Alright, I've got two collections, and I need to place elements from collection1 into the bins (elements) of collection2, based on whether their value falls within a given bin's range.

For a concrete example, assume I have a sorted collection objects (bins) which have an int range ([1...4], [5..10], etc). I need to determine the range an int falls in, and place it in the appropriate bin.

foreach(element n in collection1) {
 foreach(bin m in collection2) {
  if (m.inRange(n)) {
   m.add(n);
   break;
  }
 }
}

So the obvious NxM complexity algorithm is there, but I really would like to see Nxlog(M). To do this I'd like to use BinarySearch in place of the inner foreach loop. To use BinarySearch, I need to implement an IComparer class to do the searching for me. The problem I'm running into is this approach would require me to make an IComparer.Compare function that compares two different types of objects (an element to its bin), and that doesn't seem possible or correct.

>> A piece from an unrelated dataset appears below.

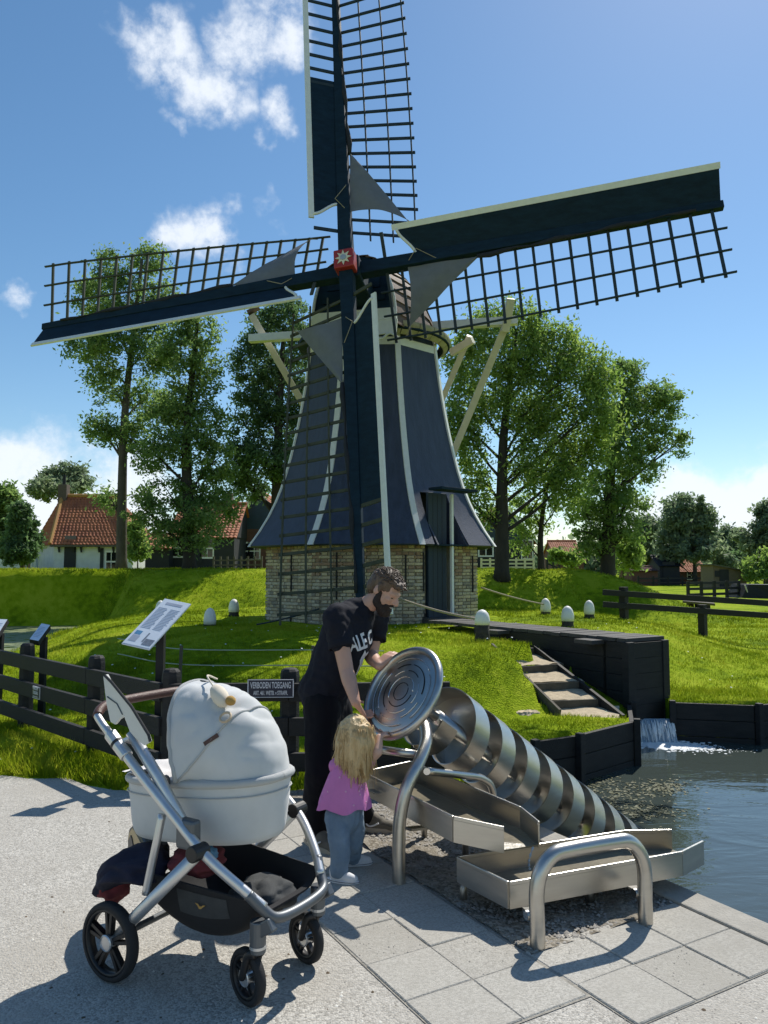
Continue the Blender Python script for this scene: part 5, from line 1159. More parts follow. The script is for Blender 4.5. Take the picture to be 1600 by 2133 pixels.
        for sg_ in (-1, 1):
            st2 = spline([hl + tv * (.02 + .03 * i) + sv * sg_ * (.046 + (.001 if i < 3 else 0)) + V((0, 0, .055 + .012 * math.sin(i * 2.0))) for i in range(5)], 4); MB().tube(st2, .005, 6).build('side_stripe', 'shoe_white', shoe)
        for i in range(4):
            q = hl + tv * (.065 + .022 * i) + V((0, 0, .128 - .018 * i)); MB().tube([q - sv * .024, q + V((0, 0, .006)), q + sv * .024], .0035, 6).build('lace', 'shoe_sole', shoe)
    # chest print laid onto the shirt
    dg = bpy.context.evaluated_depsgraph_get(); dg.update(); bvh = BVHTree.FromPolygons([v.co.copy() for v in shirt.data.vertices], [tuple(p.vertices) for p in shirt.data.polygons]); o0 = org(T_)
    def lay(name, me, c, ex, ey, dirn):
        bm = bmesh.new(); bm.from_mesh(me); bmesh.ops.triangulate(bm, faces=bm.faces); bmesh.ops.subdivide_edges(bm, edges=[e for e in bm.edges if e.calc_length() > .008], cuts=2, use_grid_fill=True)
        for v in bm.verts:
            p = c + ex * v.co.x + ey * v.co.y - dirn * .6 - o0; h = bvh.ray_cast(p, dirn)
            v.co = (h[0] - dirn * .006) if h[0] is not None else p + dirn * .6
        bm.to_mesh(me); bm.free(); me.materials.clear(); link(name, me, 'print_white', shirt)
    dirn = V((-.5, .82, .1)).normalized()
    ex = V((.82, .5, .18)).normalized(); ex = (ex - dirn * ex.dot(dirn)).normalized(); ey = ex.cross(-dirn) * -1
    if ey.z < 0: ey = -ey
    cc = P(760, 1345, 4.5)
    me = text_mesh('ALE C', .115, .62, 0, .004); lay('shirt_print', me, cc + ey * .02, ex, ey, dirn)
    me = bpy.data.meshes.new('p'); pts_ = [(-.06, -.20), (-.04, -.12), (-.045, -.09), (-.02, -.06), (.0, -.03), (.015, -.06), (.05, -.055), (.07, -.085), (.04, -.09), (.03, -.13), (.0, -.15), (-.03, -.21)]
    me.from_pydata([(x_ * .8, y_ * .9, 0) for x_, y_ in pts_], [], [tuple(range(len(pts_)))]); lay('shirt_print', me, cc, ex, ey, dirn)
build_man()
def build_girl():
    fA, fB = G(712, 1838), G(738, 1803); T_ = thing('person', 'small blonde child in a pink top and jeans reaching up to the wheel', 'person', tuple((fA + fB) / 2))
    Y0 = 4.12; hip = P(718, 1690, Y0); che = P(722, 1615, Y0); nk = P(735, 1578, Y0 + .01); hc = P(742, 1530, Y0 + .02)
    hA, hB = P(703, 1700, Y0 - .03), P(732, 1697, Y0 + .05); kA, kB = P(708, 1762, Y0 - .06), P(736, 1750, Y0 + .08); aA, aB = P(706, 1818, 4.06), P(734, 1790, 4.28)
    sA, sB = P(702, 1596, Y0 + .02), P(756, 1594, Y0 + .02); eA, eB = P(735, 1575, Y0 + .12), P(786, 1566, Y0 - .02); wA, wB = P(780, 1545, Y0 + .14), P(790, 1536, Y0 + .03)
    b = MB(); sphere_cap(b, hip, che, .075, .072); sphere_cap(b, che, nk, .06, .034); sphere_cap(b, nk, hc, .033, .04); ellip(b, hc, (.078, .072, .092), (.6, .6, 0), (0, 0, 1))
    sphere_cap(b, che, sA, .05, .035); sphere_cap(b, che, sB, .05, .035)
    for s_, e_, w_ in ((sA, eA, wA), (sB, eB, wB)): sphere_cap(b, s_, e_, .034, .028); sphere_cap(b, e_, w_, .029, .020)
    for h_, k_, a_ in ((hA, kA, aA), (hB, kB, aB)): sphere_cap(b, h_, k_, .055, .042); sphere_cap(b, k_, a_, .040, .028)
    fd = V((.62, .72, .1)).normalized(); sphere_cap(b, hc + fd * .075 + V((0, 0, -.01)), hc + fd * .088 + V((0, 0, -.02)), .010, .012, 8, 3)
    for s_ in (-1, 1):
        sv = V((fd.y, -fd.x, 0)); ellip(b, hc + sv * .072 * s_ + V((0, 0, -.012)), (.012, .008, .018), fd, (0, 0, 1), 10, 8)
    hand(b, wA, on_disc(793, 1526, .01) - wA, w, .6, .6, 1); hand(b, wB, on_disc(812, 1520, .01) - wB, w, .6, .6, -1)
    melt('body', b, 'skin_child', T_, .006, 4)
    # hair: cap and long loose strands down the back
    ha = MB(); ellip(ha, hc + V((-.008, -.008, .012)), (.088, .084, .098), fd, (0, 0, 1))
    rr2 = random.Random(21); back = -fd
    for i in range(150):
        a = rr2.uniform(-1.9, 1.9); dirh = (back * math.cos(a) + V((fd.y, -fd.x, 0)) * math.sin(a)); r = .084
        p = hc + dirh * r * .9 + V((0, 0, rr2.uniform(.0, .06))); ln = rr2.uniform(.15, .225) * (1 - .18 * abs(a) / 1.9)
        q1 = p + dirh * .022 + V((0, 0, -ln * .45)); q2 = hc + dirh * (.074 + rr2.uniform(-.02, .02)) + V((rr2.gauss(0, .012), rr2.gauss(0, .012), -ln - .03))
        sphere_cap(ha, p, q1, .014, .013, 6, 2); sphere_cap(ha, q1, q2, .013, .004, 6, 2)
    melt('hair', ha, 'hair_blonde', T_, .0055, 2, .006, 34)
    lo = MB()
    for i in range(260):
        a = rr2.uniform(-2.0, 2.0); dirh = (back * math.cos(a) + V((fd.y, -fd.x, 0)) * math.sin(a)); p = hc + dirh * .094 + V((0, 0, rr2.uniform(-.03, .055))); ln = rr2.uniform(.12, .26)
        lo.tube(spline([p, p + dirh * .012 + V((rr2.gauss(0, .006), 0, -ln * .5)), p + dirh * rr2.uniform(-.012, .02) + V((rr2.gauss(0, .014), rr2.gauss(0, .01), -ln))], 4), [.0026 * (1 - .09 * k) for k in range(9)], 4)
    o = lo.build('hair_strands', 'hair_blonde', T_, smooth=True); o['kind'] = 'stuff'
    tp = MB()
    for i in range(1):
        c0 = che + V((0, 0, .045)); c1 = hip + V((-.004, 0, .025)); n = 40; vs = []
        for j in range(9):
            f = j / 8; c_ = c0.lerp(c1, f); rad = (.066, .080, .090, .098, .106, .114, .122, .130, .134)[j]
            for k in range(n):
                a = 2 * math.pi * k / n; rr3 = rad * (1 + (.012 + .05 * f * f) * math.sin(a * 9 + 1.5 * f) + .03 * f * math.sin(a * 4 + 1)); vs.append(c_ + V((math.cos(a) * rr3, math.sin(a) * rr3 * .86, .010 * f * math.sin(a * 5))))
        tp.add(vs, [(j * n + k, j * n + (k + 1) % n, (j + 1) * n + (k + 1) % n, (j + 1) * n + k) for j in range(8) for k in range(n)])
    top = tp.build('top', 'pink', T_, smooth=True, solid=.006)
    sl = MB(); sphere_cap(sl, che + V((0, 0, .035)), sA, .062, .046); sphere_cap(sl, che + V((0, 0, .035)), sB, .062, .046); sphere_cap(sl, sA, sA.lerp(eA, .35), .046, .044); sphere_cap(sl, sB, sB.lerp(eB, .35), .046, .044)
    melt('shoulders', sl, 'pink', top, .008, 4, .004, 20)
    dots = MB()
    for i in range(34):
        a = rr2.uniform(0, 6.28); f = rr2.uniform(.15, .95); c_ = (che + V((0, 0, .045))).lerp(hip + V((0, 0, .025)), f); rad = .070 + .064 * f + .006
        nn_ = V((math.cos(a), math.sin(a) * .86, 0)); dots.lathe([(.0055, 0), (.004, .003)], 8, c_ + nn_ * rad, nn_)
    dots.build('print_dots', 'pink_dot', top)['kind'] = 'stuff'
    jn = MB(); sphere_cap(jn, hip + V((0, 0, .01)), hip + V((0, 0, -.03)), .088, .085)
    for h_, k_, a_ in ((hA, kA, aA), (hB, kB, aB)): sphere_cap(jn, h_, k_, .068, .056); sphere_cap(jn, k_, a_ + V((0, 0, .012)), .056, .046)
    melt('jeans', jn, 'denim', T_, .0065, 3, .007, 26)
    for f_, a_, tv in ((fA, aA, V((.8, -.25, 0))), (fB, aB, V((.8, .1, 0)))):
        tv = tv.normalized(); sv = V((-tv.y, tv.x, 0)); hl = V((a_.x, a_.y, 0)) - tv * .022
        s2 = MB(); sphere_cap(s2, hl + V((0, 0, .035)), hl + V((0, 0, .055)), .028, .03); sphere_cap(s2, hl + V((0, 0, .03)), hl + tv * .07 + V((0, 0, .028)), .027, .028); sphere_cap(s2, hl + tv * .07 + V((0, 0, .028)), hl + tv * .105 + V((0, 0, .024)), .028, .022)
        shoe = melt('shoe', s2, 'shoe_white', T_, .0055, 3)
        out = [hl + tv * (.045 + .088 * math.cos(t_)) + sv * .031 * math.sin(t_) for t_ in [2 * math.pi * i / 24 for i in range(24)]]; MB().prism([p + V((0, 0, .003)) for p in out], V((0, 0, .016))).build('sole', 'shoe_white', shoe, bev=.003)
        MB().tube([p + V((0, 0, .014)) for p in out] + [out[0] + V((0, 0, .014))], .0016, 5).build('sole_line', 'sign_navy', shoe)
build_girl()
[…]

So I'm asking, how should I write this algorithm?

Answer 1

Binary search will only work if the elements in Bin2 are sorted. So, change the Bin2 collection to a sorted collection (array, for example). Sort it in m*logm time, and then use binary search to place the new items in logm time. All in all: m*logm + n*logm. This can be optimized further - but it's a start.

Answer 2

I'm not sure I understand the question completely because I didn't really get this part:

The problem I'm running into is this approach would require me to make an IComparer.Compare function that compares two different types of objects (an element to its bin)

Nevertheless, I'll try to do my best:

IComparer is used to sort the collection so that you can perform a binary search. Take a look at the MSDN article: http://msdn.microsoft.com/en-us/library/system.collections.icomparer.aspx

So basically, you want to make sure that you first sort Collection2 using your IComparer which basically just sorts the Bins from lowest to highest range. Judging by the fact that you're doing a break inside the second foreach, it seems you don't have any overlap so that shouldn't be an issue.

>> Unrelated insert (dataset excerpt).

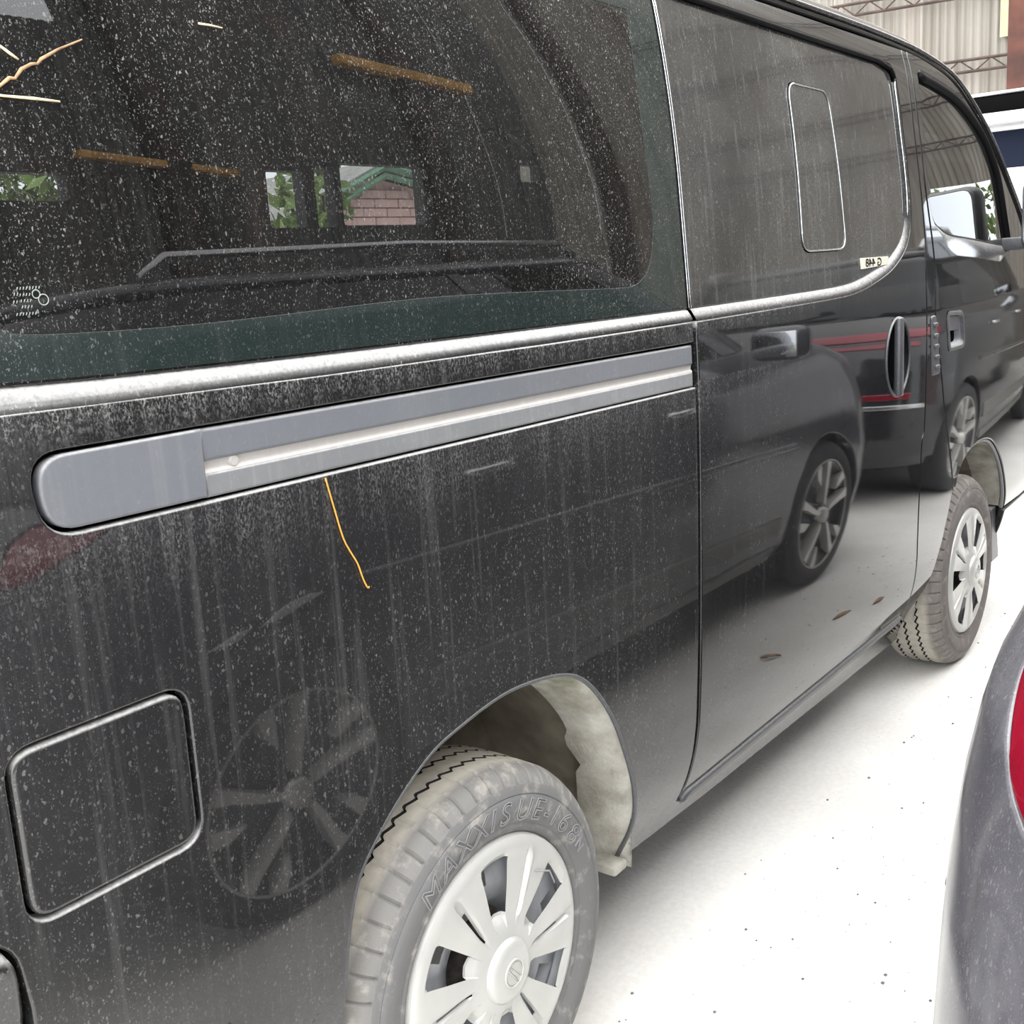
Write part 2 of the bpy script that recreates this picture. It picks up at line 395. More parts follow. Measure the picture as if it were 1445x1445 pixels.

You're not going to use the Array.BinarySearch (http://msdn.microsoft.com/en-us/library/system.array.binarysearch.aspx) method because it searches for a specific object in the array (maybe this is what you were referring to with that quote above?), but you can implement your own binary search without much difficulty.

Answer 3

IF (that's a big if) your bins have computable upper and lower indices then your problem translates into the relatively easy, and efficient, one of devising a hashing algorithm and running through your collection-of-items-to-be-binned once. And if your bins don't have computable indices, why not transform your problem so that they do have ?

FURTHER to OP's comment:

It's not so much whether your bins have fixed bounds as whether there is a rule to compute the bounds given the bin number. So, if your bins had bounds 1..5, 6..10, 11..15, etc, the rule is that

bin_bounds = (bin_number-1)*5+1..(bin_number*5)

The hashing function is simply the inverse of this function, ie given an integer, compute the index number of the bin.

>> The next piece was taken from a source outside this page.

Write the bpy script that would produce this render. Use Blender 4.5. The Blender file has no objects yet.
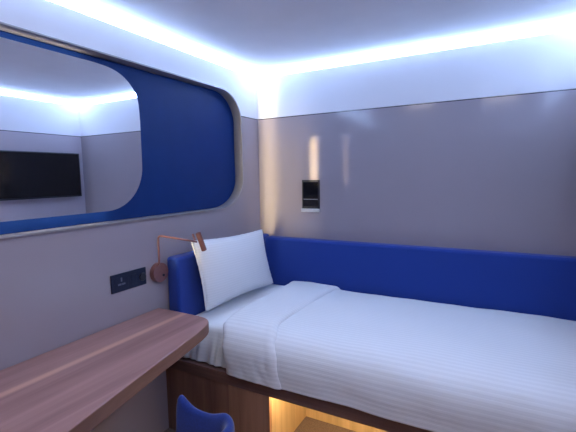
import bpy, bmesh, math, random
from mathutils import Vector, Matrix, noise
random.seed(4)
SC = bpy.context.scene
COL = SC.collection

# ------------------------------------------------------------------ sizes (metres)
W = 2.345       # left wall x=0, right wall x=W
L = 3.20        # back wall y=0, front wall y=-L
H = 2.372       # ceiling
SEAM = 1.989    # joint between grey lining and white upper wall
DESK = 0.714
BASE_Y = -1.168
FZ = -.100      # floor level
BASE_Z = 0.392

# ------------------------------------------------------------------ helpers
def obj(name, bm, m, parent=None, smooth=False, bevel=0, segs=2, angle=40):
    me = bpy.data.meshes.new(name)
    bm.normal_update()
    bm.to_mesh(me); bm.free()
    ms = m if isinstance(m, (list, tuple)) else [m]
    for x in ms: me.materials.append(x)
    o = bpy.data.objects.new(name, me); COL.objects.link(o)
    if parent is not None: o.parent = parent
    if smooth:
        for p in me.polygons: p.use_smooth = True
    if bevel:
        b = o.modifiers.new('bevel', 'BEVEL'); b.width = bevel; b.segments = segs
        b.limit_method = 'ANGLE'; b.angle_limit = math.radians(angle)
        b.harden_normals = True
        for p in me.polygons: p.use_smooth = True
    return o

def tag(o, label=None, cat=None, group=None, kind=None):
    if label: o['label'] = label
    if cat: o['category'] = cat
    if group: o['group'] = group
    if kind: o['kind'] = kind
    return o

def thing(name, label, cat, loc=(0, 0, 0), group=None):
    o = bpy.data.objects.new(name, None); COL.objects.link(o)
    o.empty_display_size = .1
    o.location = loc
    return tag(o, label, cat, group)

def off(parent):            # parts are modelled in world space, then moved into the thing's space
    return Matrix.Translation(-Vector(parent.location))

def add_box(bm, a, b, mat=0):
    x0, y0, z0 = a; x1, y1, z1 = b
    v = [bm.verts.new(p) for p in ((x0,y0,z0),(x1,y0,z0),(x1,y1,z0),(x0,y1,z0),(x0,y0,z1),(x1,y0,z1),(x1,y1,z1),(x0,y1,z1))]
    for f in ((3,2,1,0),(4,5,6,7),(0,1,5,4),(1,2,6,5),(2,3,7,6),(3,0,4,7)):
        bm.faces.new([v[i] for i in f]).material_index = mat
    return bm

def box(a, b):
    return add_box(bmesh.new(), a, b)

def add_prism(bm, pts, d):
    """closed outline of 3-D points pushed along d"""
    d = Vector(d)
    a = [bm.verts.new(p) for p in pts]
    b = [bm.verts.new(Vector(p) + d) for p in pts]
    n = len(pts)
    bm.faces.new(a[::-1]); bm.faces.new(b)
    for i in range(n):
        bm.faces.new((a[i], a[(i+1) % n], b[(i+1) % n], b[i]))
    bmesh.ops.recalc_face_normals(bm, faces=bm.faces[:])
    return bm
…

BUT if the bounds on your bins are essentially arbitrary it will be essentially impossible to find such a hash function. In my experience it's relatively unusual for bins to be of arbitrary sizes. Of course, I don't know your problem in any detail so all of this may not help you a jot.

Answer 4

Let's restate the problem. You wish to write

foreach(int item in items)
    bins[GetBinIndex(item)].Add(item);

such that the performance of GetBinIndex is better than O(n) in the number of bins.

It depends on the topology of the bins.

If the bins are simply contiguous non-negative integer ranges, say, 0..4, 5..9, 10..14, and so on, then just divide item by 5, done. That's O(1).

If the bins are contiguous integer ranges of different sizes, say, 0..4, 5..14, 15..16, 17..17, 18..32, ... then:

• Make a List<int> that stores the top of each range. So in this case, {4, 14, 16, 17, 32, ...}
• BinarySearch the list for the item.
• if the result is a non-negative number then that is the index of the bin, and you have an item that is at the top of its bin.
• if the result is a negative number then that is the complement of the best bin whose top element is larger than the item. Take the complement of the index, and that's the bin.

This is O(lg n) to search, and O(n) to build the list in the first place.

If the bins are noncontiguous integer ranges -- that is, if the ranges have holes, or if they overlap -- then the data structure you want to build to efficiently find the best range is an interval tree. Interval trees are typically O(lg n) to search in nonpathological situations, and O(n lg n) to build the tree in the first place.